Oral session, Friday, January 09
Lincoln,
In my Thesis I have studied the environments of historical supernovae (hereafter SN/SNe), of different types, observationally, backed up with theoretical modelling of the local hydrodynamic interactions. The properties of the SNe environments were used to provide information about the SNe themselves and their stellar progenitors.
The radio emission produced by the hydrodynamical interaction of the SN ejecta with the circumstellar environment can be used to derive clues on the pre--supernova star system, i.e. can be used as a test of SN progenitor systems. We have predicted the radio emission of different SNe and found that 1) relatively nearby SNe Ia like SN 1986G, if they are coming from symbiotic systems, should be detectable by deep early radio observations 2) the Type II SNe 1984E and 1986E do not show detectable radio emission: the former SN, near its optical maximum, was interacting with a circumstellar shell that resulted from a preexplosion mass-loss episode of limited duration; the latter, instead, is the first ``old'' SN to have been detected in the optical and not in the radio. We have also studied the temporal evolution of the radio emission of a Type II SN exploding in a binary system and found that it differs from the single system scenario.
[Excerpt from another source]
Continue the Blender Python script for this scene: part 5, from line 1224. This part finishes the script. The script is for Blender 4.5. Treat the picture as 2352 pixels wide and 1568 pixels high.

In the interstellar medium around SNe, instead, light echoes produced by the scattering of the supernova light by dust can be used to determine extragalactic distances geometrically (Sparks 1994, 1996). Ground-based imaging observations have been carried out designed to find light echoes. A number of promising candidates are found, showing present day optical emission visible at the sites of the historical supernovae, and these may be light echoes suitable for follow-up observations to determine the galaxy distances.